Problem to solve. Your output is the lines from the first one to the one containing "D2R = math.radians", repeated exactly, with images left out.

Source data.
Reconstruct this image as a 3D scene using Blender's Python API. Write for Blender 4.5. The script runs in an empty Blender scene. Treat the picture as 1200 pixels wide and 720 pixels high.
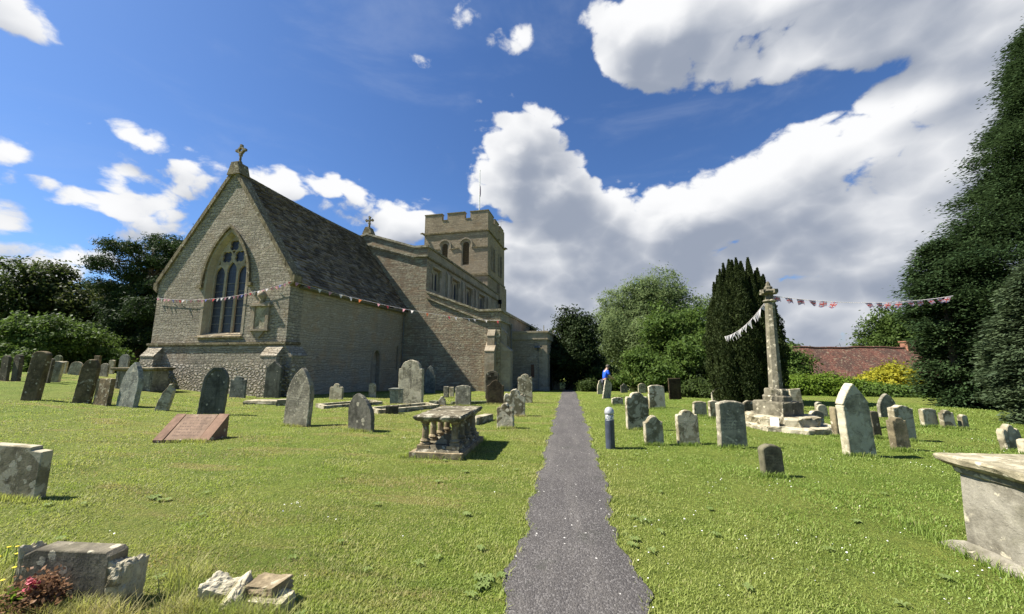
import bpy, math, random
import numpy as np
from mathutils import Vector, Matrix
from mathutils.geometry import tessellate_polygon
random.seed(7); RNG = np.random.default_rng(7)
SC = bpy.context.scene; COL = SC.collection
PI = math.pi
D2R = math.radians

STONES = [
 (-26.501, 13.998, 0.447, 1.199, 'round', 0, 0, 'dark', 0.11, 0, 'dark round headstone beside the leaning hook-sided dark one, far left back row'),
 (-26.734, 14.078, 0.603, 0.703, 'peak', -5, 0, 'brown', 0.11, 0, 'low brown pointed stone in front of the dark round one at the far left'),
 (-25.917, 14.047, 0.354, 1.256, 'round', -7, 0, 'dark', 0.16, 0, 'dark round-topped headstone leaning left, just behind the tall broad brown headstone'),
 (-19.093, 10.769, 0.518, 1.762, 'seground', 3, 12, 'brown', 0.2, 0, 'tall broad brown headstone with a curved top, biggest on the left lawn'),
 (-24.619, 14.367, 0.405, 1.163, 'round', 0, 0, 'dark', 0.11, 0, 'narrow dark headstone peeping out right of the tall broad brown headstone'),
 (-28.097, 16.762, 0.505, 1.191, 'round', 0, 0, 'mossy', 0.11, 0, 'greenish round headstone behind the tilted pale one near the dark bush'),
 (-24.9, 14.797, 0.426, 1.029, 'seg', 7, 14, 'pale', 0.16, 0, 'pale grey headstone tilting right beside the tall broad brown headstone'),
 (-30.538, 18.573, 0.231, 0.748, 'flat', 3, 0, 'pale', 0.11, 0, 'thin whitish headstone just behind the tilted pale grey headstone'),
 (-29.503, 18.384, 0.642, 0.787, 'round', 8, 12, 'pale', 0.11, 0, 'pale squat rounded headstone behind the leaning brown pointed headstone'),
 (-17.191, 11.016, 0.526, 1.588, 'bluntgothic', 8, 14, 'brown', 0.15, 0, 'tall brown pointed headstone leaning right, beside a square-topped low one'),
 (-26.265, 17.307, 0.403, 1.277, 'flat', 0, 0, 'brown', 0.11, 0, 'brown post-like headstone with flat top behind the leaning brown pointed one'),
 (-16.32, 11.029, 0.675, 0.917, 'flat', 0, 0, 'brownl', 0.14, 0, 'low square-topped brown headstone between the leaning brown and speckled blue-grey ones'),
 (-28.26, 19.02, 0.584, 0.802, 'round', 0, 0, 'grey', 0.11, 0, 'small round grey headstone behind the low square-topped brown one'),
 (-31.574, 21.643, 0.474, 0.97, 'seg', 3, 0, 'pale', 0.11, 0, 'slim pale headstone between the small round grey one and two blue-grey ones'),
 (-30.838, 21.844, 0.864, 1.357, 'round', 0, 0, 'blue', 0.11, 0, 'larger of two blue-grey round headstones in front of the dark trees'),
 (-118.074, 86.315, 2.877, 4.64, 'round', 0, 0, 'blue', 0.11, 0, 'smaller of two blue-grey round headstones, the one nearer the church corner'),
 (-15.307, 11.055, 0.874, 1.526, 'gothic', 2, -5, 'bluespeck', 0.16, 0, 'speckled blue-grey pointed headstone standing left of the church chest tomb'),
 (-13.288, 10.617, 0.395, 0.882, 'rough', 15, 14, 'lichen', 0.14, 0, 'small broken lichen-spotted stone leaning right in front of the church chest tomb'),
 (-10.719, 9.968, 0.734, 1.52, 'bluntgothic', 2, 14, 'slate', 0.12, 1, 'tall dark slate headstone with a pointed arch top behind the red granite tablet'),
 (-14.726, 14.919, 0.779, 0.941, 'shoulder', 1, 4, 'blue', 0.11, 0, 'small blue-grey shouldered headstone against the church gable wall'),
 (-13.181, 15.112, 0.744, 1.62, 'peakshoulder', 0, 6, 'slate', 0.14, 0, 'dark pointed headstone with shoulders next to the church corner buttress'),
 (-6.991, 8.9, 0.803, 1.496, 'gothic', 5, -5, 'greyl', 0.14, 0, 'tall grey pointed headstone leaning right on the lawn before the chancel side wall'),
 (-10.079, 15.189, 0.637, 0.676, 'bumpy', 0, 0, 'pale', 0.11, 0, 'small pale rounded headstone with knobbly top close to the chancel side wall'),
 (-4.894, 8.397, 0.679, 0.875, 'lopgothic', -3, -5, 'darkspot', 0.13, 0, 'dark pointed headstone with white lichen dots on the open left lawn'),
 (-9.142, 16.568, 0.353, 0.687, 'round', 0, 0, 'pale', 0.08, 0, 'small whitish rounded stone peeping over the grey desk-shaped grave box'),
 (-6.097, 13.908, 1.031, 1.663, 'shoulderround', 0, -5, 'palew', 0.18, 0, 'large pale grey headstone with dark streaks at its foot near the chancel end'),
 (-8.143, 21.363, 0.632, 1.594, 'gothic', 0, 0, 'blue', 0.1, 0, 'slim dark blue-grey pointed headstone right of the large pale streaked headstone'),
 (-5.779, 17.286, 0.25, 0.516, 'flat', 0, 0, 'grey', 0.11, 0, 'tiny grey post stone left of the square grey headstone by the stone cross'),
 (-4.686, 13.551, 0.314, 0.371, 'rough', 0, 0, 'pale', 0.11, 0, 'little pale crumbling stone just behind the pillared table tomb'),
 (-5.721, 17.957, 0.22, 0.452, 'flat', 0, 0, 'pale', 0.11, 0, 'narrow pale stone between the tiny grey post and the square grey headstone'),
 (-3.952, 13.81, 0.624, 0.753, 'seg', 0, 4, 'grey', 0.11, 0, 'rough square grey headstone standing behind the pillared table tomb'),
 (-3.426, 16.678, 0.625, 1.246, 'round', 0, 0, 'dark', 0.11, 0, 'tall dark round-topped headstone half hidden behind a brown shouldered one'),
 (-2.78, 14.145, 0.67, 0.922, 'ogee', 0, 0, 'darkbrown', 0.1, 0, 'dark brown headstone with a curved shouldered top left of the lichen-covered pair'),
 (-1.65, 11.367, 0.659, 0.805, 'bumpy', 0, 0, 'lichenw', 0.14, 0, 'larger of the two knobbly white-lichened headstones beside the path'),
 (-1.571, 9.292, 0.428, 0.603, 'bumpy', 0, 0, 'lichenw', 0.14, 0, 'smaller front one of two knobbly white-lichened headstones beside the path'),
 (-1.745, 15.121, 0.589, 1.128, 'shoulder', 0, 0, 'lichen', 0.12, 0, 'tall grey shouldered headstone in front of the porch wall'),
 (-0.197, 40.242, 0.348, 0.84, 'round', 0, 0, 'grey', 0.11, 0, 'tiny grey headstone deep in tree shade at the end of the path'),
 (1.721, 18.407, 0.651, 0.874, 'seg', 24, 55, 'palew', 0.07, 0, 'pale headstone leaning sharply beside the stooping person in blue'),
 (1.851, 23.808, 0.333, 0.825, 'rough', 0, 9, 'lichen', 0.11, 0, 'rough speckled stone just left of the stooping person in blue'),
 (3.808, 27.453, 0.496, 0.618, 'bumpy', 0, 9, 'darkspot', 0.11, 0, 'low dark stone with a white knob, far right of the stooping person'),
 (7.608, 47.101, 0.92, 1.109, 'round', 0, 9, 'lichen', 0.11, 0, 'mottled round headstone, left one of a far pair beyond the lichened slab'),
 (4.941, 26.951, 0.563, 0.66, 'round', 0, 9, 'lichen', 0.11, 0, 'mottled round headstone, right one of a far pair beyond the lichened slab'),
 (1.769, 14.746, 0.455, 0.298, 'seg', 0, 9, 'lichen', 0.11, 0, 'very low dark stone with a bright rim behind the bollard lamp'),
 (1.594, 9.598, 0.554, 0.887, 'shoulder', 0, 9, 'lichen', 0.13, 0, 'broad lichen-mottled shouldered headstone right of the bollard lamp'),
 (3.051, 14.12, 0.6, 0.818, 'seg', 0, 9, 'lichenw', 0.13, 0, 'lichened headstone with a big white patch beyond the broad shouldered one'),
 (1.613, 7.941, 0.376, 0.565, 'ogee', -3, 9, 'lichen', 0.12, 0, 'small squat lichened headstone with white lower edge in front of the broad one'),
 (2.284, 8.042, 0.418, 0.673, 'shoulder', 0, 9, 'lichen', 0.13, 0, 'shouldered lichened headstone with dark top standing alone on the right lawn'),
 (3.056, 7.939, 0.54, 0.864, 'seg', 0, 9, 'greyl', 0.14, 0, 'large square grey headstone with shallow curved top on the right lawn'),
 (3.839, 12.12, 0.417, 0.437, 'seg', 0, 9, 'lichen', 0.11, 0, 'low mottled stone with one white spot left of the large square grey headstone'),
 (4.095, 11.737, 0.275, 0.505, 'seg', 0, 9, 'lichen', 0.11, 0, 'low stone with a bright white crest just behind the large square grey headstone'),
 (6.227, 17.212, 0.506, 0.569, 'peak', 0, 9, 'grey', 0.11, 0, 'pointed grey stone at the foot of the columnar yew'),
 (4.861, 18.533, 0.577, 0.975, 'flat', 0, 9, 'darkbrown', 0.1, 0, 'upright dark brown slab headstone before the deep tree shadow'),
 (5.447, 12.639, 0.389, 0.461, 'round', 0, 9, 'dark', 0.11, 0, 'dark round headstone between the large square grey one and the stone cross'),
 (7.988, 14.8, 0.388, 0.682, 'flat', -5, 9, 'pale', 0.11, 0, 'pale flat-topped headstone leaning left just behind the stone cross base'),
 (6.286, 10.913, 0.338, 0.398, 'round', 0, 9, 'lichen', 0.11, 0, 'dark rounded mossy headstone touching the right end of the cross steps'),
 (7.211, 12.215, 0.292, 0.385, 'round', 0, 9, 'lichen', 0.11, 0, 'rounded mossy headstone behind the one at the right end of the cross steps'),
 (8.556, 14.637, 0.228, 0.261, 'round', 0, 9, 'grey', 0.11, 0, 'small grey stone farthest behind the right end of the cross steps'),
 (2.835, 6.056, 0.294, 0.43, 'seground', 0, 9, 'plain', 0.13, 0, 'small plain dark headstone with a round top, nearest on the right lawn'),
 (4.948, 7.52, 0.467, 1.228, 'ogeetall', -2, 5, 'lichenp', 0.17, 0, 'tall pale lichened headstone with a pointed curved top, largest on the right lawn'),
 (5.738, 9.311, 0.114, 0.635, 'round', 0, 9, 'darkedge', 0.16, 0, 'dark stone with a bright edge half hidden left of the tall pale lichened one'),
 (6.517, 9.339, 0.196, 0.557, 'seg', 0, 9, 'dark', 0.11, 0, 'dark stone half hidden right of the tall pale lichened headstone'),
 (9.289, 12.787, 0.504, 0.681, 'gothic', 0, 9, 'grey', 0.11, 0, 'plain pointed grey headstone under the yellow-green bush'),
 (6.878, 9.133, 0.439, 0.714, 'ogeeflat', 0, 9, 'lichen', 0.14, 0, 'wide headstone with wavy top behind the small shouldered one on the right'),
 (6.011, 8.079, 0.264, 0.583, 'shoulder', 0, 9, 'darkedge', 0.14, 0, 'small shouldered headstone standing in front of the wide wavy-topped one'),
 (8.893, 10.998, 0.395, 0.449, 'seg', 0, 9, 'lichen', 0.11, 0, 'low wide mottled headstone in the row by the dark conifer, first of three'),
 (9.179, 10.863, 0.299, 0.43, 'shoulder', 0, 9, 'lichen', 0.11, 0, 'low knobbed headstone in the middle of the row by the dark conifer'),
 (9.551, 10.92, 0.173, 0.348, 'round', 0, 9, 'lichen', 0.11, 0, 'small mottled headstone at the conifer end of the low row'),
 (8.156, 8.502, 0.361, 0.483, 'bumpy', 0, 9, 'paled', 0.11, 0, 'pale double-humped headstone just behind the big table-topped chest tomb'),
 (8.053, 8.167, 0.216, 0.267, 'seg', 0, 9, 'pale', 0.11, 0, 'pale low stone behind the chest tomb slab beside the double-humped one'),
]
CLOUDS = [
 (0.246,0.733,0.166,0.089,1.00),
 (0.485,0.695,0.294,0.102,1.00),
 (0.719,0.589,0.193,0.076,1.00),
 (0.820,0.466,0.092,0.114,1.00),
 (0.569,0.690,0.409,0.051,1.00),
 (0.574,0.362,0.182,0.140,1.00),
 (0.410,0.309,0.191,0.114,1.00),
 (0.724,0.374,0.098,0.099,1.00),
 (0.767,0.233,0.100,0.153,1.00),
 (0.624,0.205,0.239,0.123,1.00),
 (-0.113,0.528,0.172,0.075,1.00),
 (-0.041,0.402,0.213,0.128,1.00),
 (0.084,0.275,0.265,0.143,1.00),
 (-0.102,0.259,0.164,0.125,1.00),
 (0.399,0.173,0.376,0.118,1.00),
 (0.600,0.089,0.325,0.084,1.00),
 (0.594,0.030,0.366,0.100,1.00),
 (0.225,0.081,0.296,0.117,1.00),
 (-0.057,0.121,0.138,0.114,1.00),
 (-1.105,0.291,0.062,0.059,0.85),
 (-0.949,0.311,0.101,0.072,0.95),
 (-0.995,0.415,0.066,0.032,0.55),
 (-1.116,0.508,0.051,0.028,0.52),
 (-1.153,0.517,0.042,0.029,0.50),
 (-0.671,0.388,0.129,0.045,0.80),
 (-0.471,0.350,0.104,0.055,0.95),
 (-1.117,0.220,0.035,0.026,0.60),
 (-1.058,0.159,0.105,0.057,0.90),
 (-1.010,0.257,0.062,0.039,0.70),
 (0.252,0.531,0.169,0.091,-1.20),
 (0.509,0.539,0.176,0.031,-0.90),
 (0.673,0.518,0.084,0.022,-0.90),
 (0.075,0.638,0.108,0.087,-1.00),
 (-0.085,0.769,0.180,0.030,0.50),
 (-0.012,0.610,0.123,0.033,0.50),
]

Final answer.
Reconstruct this image as a 3D scene using Blender's Python API. Write for Blender 4.5. The script runs in an empty Blender scene. Treat the picture as 1200 pixels wide and 720 pixels high.
import bpy, math, random
import numpy as np
from mathutils import Vector, Matrix
from mathutils.geometry import tessellate_polygon
random.seed(7); RNG = np.random.default_rng(7)
SC = bpy.context.scene; COL = SC.collection
PI = math.pi
D2R = math.radians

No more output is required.